The old self clings to these things. The old self believes it has a right to bitterness, that wrath is justified, that others deserve our anger. The old self rehearses offenses, builds cases against people, and finds satisfaction in seeing enemies fail. The old self measures forgiveness by whether it’s been earned.

But then comes the stunning contrast: “Be kind to one another, tenderhearted, forgiving one another, as God in Christ forgave you.” Everything changes when we remember how we’ve been forgiven. We were enemies of God, dead in our trespasses, following the course of this world. We deserved wrath. We earned condemnation. We had no claim on God’s mercy.

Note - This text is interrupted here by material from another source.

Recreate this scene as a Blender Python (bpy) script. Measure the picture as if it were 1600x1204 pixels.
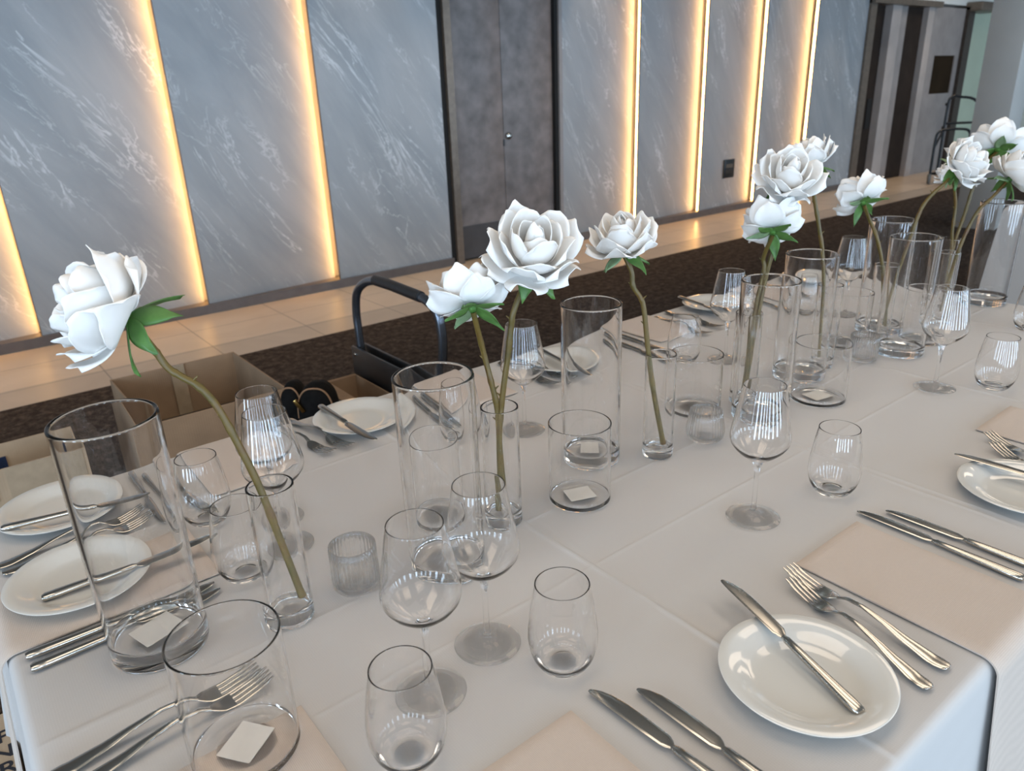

And yet God, in Christ, forgave us. Not because we deserved it. Not because we earned it. Not because we promised to do better. He forgave us while we were still sinners. He forgave us at infinite cost to Himself. He forgave us completely, irrevocably, eternally.
This is the pattern for the new self. We forgive not because others deserve it, but because we’ve been forgiven. We extend mercy not because we feel like it, but because we’ve received mercy. We let go of bitterness not because the offense doesn’t matter, but because Christ’s sacrifice matters more.

“Tenderhearted” is particularly important. The old self develops a hard heart toward those who’ve hurt us. We protect ourselves by building walls, by becoming callous, by refusing to feel compassion for our offenders. But the new self maintains a tender heart—not naive or foolish, but genuinely compassionate, able to see others through Christ’s eyes.

Consider the person who’s hardest for you to forgive. Maybe it’s someone who hurt you deeply. Maybe it’s someone who continues to wrong you. Maybe it’s yourself. The old self wants to hold onto the offense, to make them pay, to wait until they’ve suffered enough. But the new self remembers the cross. The new self extends the same forgiveness we’ve received.

This doesn’t mean pretending the offense didn’t happen or that it doesn’t matter. It means releasing the person to God, refusing to let bitterness take root, choosing kindness and tenderheartedness even when it’s costly. This is only possible because of what God has done in Christ. You have been forgiven much. Therefore, you can forgive much.
Thought for Today: 
Who do I need to forgive today, remembering how God in Christ has forgiven me?
Father, thank You for forgiving me in Christ. Thank You for bearing the cost of my sin, for showing me mercy when I deserved judgment, for making me new when I was dead in my trespasses. I confess that I’ve held onto bitterness, wrath, and anger. I’ve withheld forgiveness from people who don’t deserve it, forgetting that I didn’t deserve Your forgiveness either. Help me to put away all malice and to be kind and tenderhearted. Give me the grace to forgive as I’ve been forgiven. In Jesus’ name. Amen.